Mitt Romney has addressed the question himself, it turns out, in an interview with C-SPAN in 2006. Host Brian Lamb asked him why his father hadn't given him an inheritance.
Romney answered, "Well, he didnt have as much as I think some people anticipated. And I did get a check from my dad when he passed away. I shouldnt say a check, but I did inherit some funds from my dad. But I turned and gave that away to charity. In this case I gave it to a school which Brigham Young University established in his honor. ... And thats where his inheritance ended up."
According to a short history of the George W. Romney Institute of Public Management at BYU, the family provided an endowment in 1998, within a few years of George Romney's death.
So, in Romney's own words, he did "inherit some funds" from his dad. But he gave them away.
Why?
"I figured we had enough of our own," he said.
He probably did. By 1995, Romney had already led Bain Capital for more than a decade, where shrewd investments made him millions. He stepped down in 1999.
He now says he's worth somewhere between $190 million and $250 million.
How Romney got rich
"I went off on my own," Romney said at the debate. "... What I have I earned. I worked hard, the American way."
So while he didn't ultimately benefit from an inheritance, we wondered: Had Romney's parents' wealth helped build his own fortune?
There's no evidence we saw that Romney's parents helped buy him a business career. But there were certain advantages to Romney's comfortable upbringing.
Romney started college at Stanford, where his "allowance" was big enough for frequent plane tickets to sneak home to Michigan see his girlfriend, Ann, according to a recently published book by two Boston Globe journalists, "The Real Romney."
After a two-year missionary trip to France, where he lived sparely as he proselytized door-to-door, he finished his undergraduate studies at BYU, where he married Ann in 1969. He was 22, his wife 19. His parents' wedding gift? A car. Meanwhile, the students who started a family a year later lived in a modest, $62-a-month basement apartment, Ann later told the Boston Globe. But they didn't have to work.
"We were happy, studying hard. Neither one of us had a job, because Mitt had enough of an investment from stock that we could sell off a little at a time," she said.
When the couple moved to Boston so Romney could study business and law at Harvard, his parents helped them buy a house.
It's not clear who paid for his education, but Romney wasn't exactly a struggling student: enough cash for plane tickets, a car as a wedding gift, stock that kept him from having to work, help buying a home.
What about that hard work he mentioned?
When he got back from his mission trip to France, he wanted to "accomplish things of significance," according to a quote from The Real Romney.
"I said, 'Boy, I want to do something with my life if I can.' So when I came home, I was a much better student."

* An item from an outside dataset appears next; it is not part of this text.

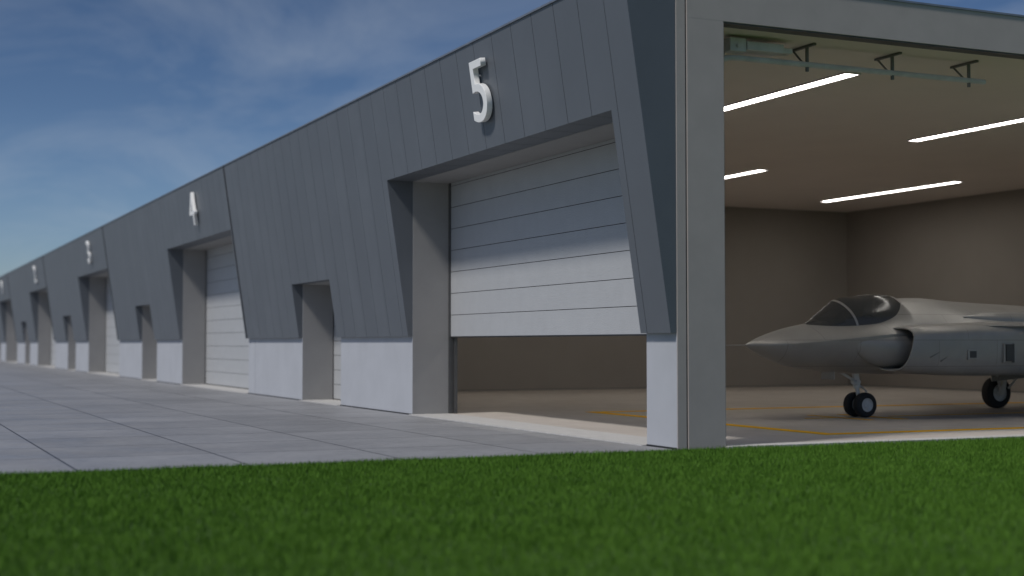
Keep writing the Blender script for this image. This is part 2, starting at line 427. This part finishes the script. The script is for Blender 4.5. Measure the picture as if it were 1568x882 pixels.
def slab(mb,pts,th):
    b=len(mb.v);n=len(pts); c=Vector((0,0,0))
    for p in pts: c+=Vector(p)
    c/=n
    nrm=(Vector(pts[1])-Vector(pts[0])).cross(Vector(pts[2])-Vector(pts[0])).normalized()
    top=[Vector(p)+nrm*th*.15 for p in pts]; bot=[Vector(p)-nrm*th*.15 for p in pts]
    ti=[c+(Vector(p)-c)*.72+nrm*th for p in pts]; bi=[c+(Vector(p)-c)*.72-nrm*th for p in pts]
    mb.v+= [tuple(q) for q in ti+top+bot+bi]
    mb.f.append(tuple(b+i for i in range(n)))
    for L in range(3):
        for i in range(n):
            j=(i+1)%n; mb.f.append((b+L*n+i,b+(L+1)*n+i,b+(L+1)*n+j,b+L*n+j))
    mb.f.append(tuple(b+3*n+i for i in reversed(range(n))))
wg=MB()
for s in (1,-1):
    slab(wg,[(s*1.3,6.6,2.2),(s*5.35,10.2,2.16),(s*5.35,11.3,2.16),(s*1.3,12.6,2.2)],.09)
    slab(wg,[(s*1.0,12.6,2.05),(s*3.4,14.4,2.05),(s*3.4,15.2,2.05),(s*1.0,15.4,2.05)],.05)
    slab(wg,[(s*1.25,11.2,2.3),(s*2.25,13.3,4.4),(s*2.25,14.2,4.4),(s*1.25,14.0,2.3)],.05)
    slab(wg,[(s*1.2,4.1,2.16),(s*1.72,6.0,2.2),(s*1.95,8.2,2.2),(s*1.2,8.2,2.2)],.035)
wg.obj('wings_and_tails','jet',jet,smooth=True,angle=15)
nz=MB(); nz.rings([ring(0,14.1,.72,2.6,1.25,1.93,2,2),ring(0,15.0,.52,2.42,1.42,1.93,2,2),ring(0,14.5,.45,2.35,1.5,1.93,2,2)],cap1=True)
nz.obj('engine_nozzle','darksteel',jet,smooth=True)
hp=MB()
for s in(1,-1):
    B=[(5.6,.02,2.44,2.4,2.42,2,2),(6.4,.3,2.58,2.2,2.3,2,2),(8,.42,2.6,2.1,2.3,2,2),(11,.35,2.5,2.1,2.25,2,2),(12.5,.05,2.3,2.2,2.25,2,2)]
    hp.rings([ring(s*1.05,p[0],*p[1:],n=20) for p in interp(B)])
hp.obj('dorsal_fairings','jet',jet,smooth=True,angle=60)
ht=MB(); hr=MB(); dl=MB()
for s in(1,-1):
    def hb(mb,y0,y1,z0,z1,xa,xb): mb.box(min(s*xa,s*xb),max(s*xa,s*xb),y0,y1,z0,z1)
    hb(hr,5.05,5.35,1.40,1.64,1.6,1.815); hb(ht,5.1,5.30,1.44,1.60,1.6,1.822)
    hb(hr,6.12,6.16,1.32,1.78,1.6,1.86); hb(ht,6.18,6.42,1.36,1.76,1.6,1.868); hb(hr,6.44,6.48,1.32,1.78,1.6,1.86)
    for a_,b_ in (((4.0,1.45),(4.55,1.72)),((4.55,1.72),(4.75,1.62)),((4.75,1.62),(4.3,1.36))):
        dl.tube((s*(1.62+.03*(a_[0]-3.55)+(.09 if a_[0]>4.4 else .085)),a_[0],a_[1]),(s*(1.62+.03*(b_[0]-3.55)+(.09 if b_[0]>4.4 else .085)),b_[0],b_[1]),.014,n=6)
hr.obj('side_hatch_frames','jet',jet,bevel=.01); ht.obj('side_hatches','jetdark',jet); dl.obj('cowl_markings','jetline',jet)
def wheel(tb,hb_,cx,cy,R,wd):
    prof=[(-.5,.55),(-.5,.86),(-.38,.97),(-.15,1.0),(.15,1.0),(.38,.97),(.5,.86),(.5,.55)]
    n=32; rs=[]
    for u,rr in prof:
        rs.append([(cx+u*wd,cy+math.cos(2*math.pi*k/n)*rr*R,R+math.sin(2*math.pi*k/n)*rr*R) for k in range(n)])
    tb.rings(rs)
    prof=[(-.40,0.02),(-.44,.2),(-.3,.3),(-.3,.45),(-.5,.57),(.5,.57),(.3,.45),(.3,.3),(.44,.2),(.40,.02)]
    rs=[[(cx+u*wd,cy+math.cos(2*math.pi*k/n)*rr*R,R+math.sin(2*math.pi*k/n)*rr*R) for k in range(n)] for u,rr in prof]
    hb_.rings(rs,cap0=True,cap1=True)
ty=MB(); hu=MB(); lg=MB(); gd=MB()
for cx in(-.19,.19): wheel(ty,hu,cx,3.3,.30,.2)
lg.tube((-.2,3.3,.3),(.2,3.3,.3),.05); lg.tube((0,3.3,.3),(0,3.2,.78),.05); lg.tube((0,3.21,.7),(0,3.15,1.3),.085)
lg.tube((0,3.2,.85),(0,2.5,1.2),.03); lg.tube((0,3.38,.42),(0,3.5,.62),.022); lg.tube((0,3.5,.62),(0,3.24,.8),.022)
lg.tube((-.12,3.18,.85),(.12,3.18,.85),.06); lg.tube((.12,3.1,.83),(.12,3.02,.83),.05)
gd.box(-.25,.25,2.35,2.38,.92,1.12)
for s in(1,-1):
    wheel(ty,hu,s*2.25,9.7,.43,.3)
    lg.tube((s*2.05,9.7,.43),(s*2.25,9.7,.43),.07); lg.tube((s*2.03,9.7,.4),(s*1.75,9.6,1.25),.085); lg.tube((s*2.0,9.62,.6),(s*1.6,9.0,1.2),.04)
    lg.tube((s*1.95,9.85,.55),(s*1.7,10.3,1.2),.03)
    gd.hexa([(s*1.75,9.1,.75),(s*1.79,9.1,.75),(s*1.79,10.5,.85),(s*1.75,10.5,.85),(s*1.85,9.1,1.25),(s*1.89,9.1,1.25),(s*1.89,10.5,1.25),(s*1.85,10.5,1.25)])
ty.obj('tyres','tyre',jet,smooth=True);hu.obj('wheel_hubs','jetwhite',jet,smooth=True);lg.obj('landing_gear_struts','jetwhite',jet,smooth=True)
gd.obj('gear_doors','jet',jet)
jet.location.z=.022

# ------------------------------------------------------------ light
to_sun=Vector((.28,-1,1.3)).normalized()
el=math.asin(to_sun.z); rot=math.atan2(to_sun.x,to_sun.y)
L=bpy.data.lights.new('sun','SUN'); L.energy=2.4; L.angle=math.radians(7); L.color=(1,.96,.91)
so=bpy.data.objects.new('sun',L); sc.collection.objects.link(so); so.rotation_euler=to_sun.to_track_quat('Z','Y').to_euler(); so.location=(20,-40,50)
W=bpy.data.worlds.new('World'); sc.world=W; W.use_nodes=True; nt=W.node_tree
bg=nt.nodes['Background']; sky=N(nt,'ShaderNodeTexSky'); sky.sky_type='NISHITA'; sky.sun_disc=False
sky.sun_elevation=el; sky.sun_rotation=rot; sky.air_density=1.0; sky.dust_density=.4; sky.ozone_density=2.5
tc=N(nt,'ShaderNodeTexCoord').outputs['Generated']
sp=N(nt,'ShaderNodeSeparateXYZ'); nt.links.new(tc,sp.inputs[0])
cr=N(nt,'ShaderNodeValToRGB'); nt.links.new(sp.outputs[2],cr.inputs[0])
e=cr.color_ramp.elements; e[0].position=0.0; e[0].color=(.56,.64,.80,1); e[1].position=.8; e[1].color=(.82,.75,.74,1)
for p_,c_ in ((.07,(.46,.54,.70,1)),(.16,(.34,.41,.54,1)),(.26,(.28,.34,.44,1)),(.40,(.42,.44,.53,1))):
    q=cr.color_ramp.elements.new(p_); q.color=c_
skc=mixc(nt,1.0,sky.outputs[0],cr.outputs[0],'MULTIPLY')
ad=N(nt,'ShaderNodeMath',operation='ADD'); nt.links.new(sp.outputs[2],ad.inputs[0]); ad.inputs[1].default_value=.12
dv=N(nt,'ShaderNodeVectorMath',operation='DIVIDE'); nt.links.new(tc,dv.inputs[0])
cb=N(nt,'ShaderNodeCombineXYZ')
for i in range(3): nt.links.new(ad.outputs[0],cb.inputs[i])
nt.links.new(cb.outputs[0],dv.inputs[1])
mp=N(nt,'ShaderNodeMapping'); mp.inputs['Scale'].default_value=(.55,1.0,1); mp.inputs['Location'].default_value=(3.2,1.4,0); nt.links.new(dv.outputs[0],mp.inputs[0])
nz=N(nt,'ShaderNodeTexNoise'); nz.inputs['Scale'].default_value=1.3; nz.inputs['Detail'].default_value=8; nz.inputs['Roughness'].default_value=.6; nz.inputs['Distortion'].default_value=.8
nt.links.new(mp.outputs[0],nz.inputs['Vector'])
cl=ramp(nt,nz.outputs['Fac'],.44,.95)
cm=N(nt,'ShaderNodeMath',operation='MULTIPLY'); nt.links.new(cl,cm.inputs[0]); cm.inputs[1].default_value=.5; cm.use_clamp=True
c=mixc(nt,cm.outputs[0],skc,(4.2,4.7,5.4))
nt.links.new(c,bg.inputs['Color']); bg.inputs['Strength'].default_value=.10

cam=bpy.data.cameras.new('camera'); co=bpy.data.objects.new('camera',cam); sc.collection.objects.link(co)
co.location=(20.88,-12.55,1.8); co.rotation_euler=(math.radians(92.235),0,math.radians(65.6))
cam.lens=50; cam.sensor_width=36; cam.clip_end=6000; cam.clip_start=.1
cam.dof.use_dof=True; cam.dof.focus_distance=29; cam.dof.aperture_fstop=.5
sc.camera=co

At BYU, he graduated with highest honors and gave a speech at graduation. He got accepted to a recently created dual-degree program in law and business at Harvard.
Of hundreds of Romney's law and business school classmates at Harvard, just 15 earned the dual degree which packed courses required for the two degrees into less time than earning them separately. Romney didn't just earn the degree. He graduated with honors from the law school and in the top 5 percent of his class in the business school, according to The Real Romney.
His mere presence among the elite MBA/JD earners got him heavily recruited by Boston Consulting Group. So while he passed the Michigan bar in case he needed to go back to his dad's state to work near the car industry, it wouldn't be necessary.
"(Romney) was an outstanding recruit with exceptional grades, and he was the very charming, smooth, attractive son of a former presidential candidate. So everybody was bending over backward to get their hands on him," said Charles Faris, who was with Boston Consulting Group, according to the The Real Romney.
When he started work with Boston Consulting Group, "he worked his butt off," Faris said.
The young father worked nights, weekends and traveled often, including frequent trips to Europe, the book says.
He got hired away by Bill Bain at consulting company Bain & Co., who ultimately tapped him to launch Bain Capital in 1984.
There, he made the deals that dramatically increased his wealth.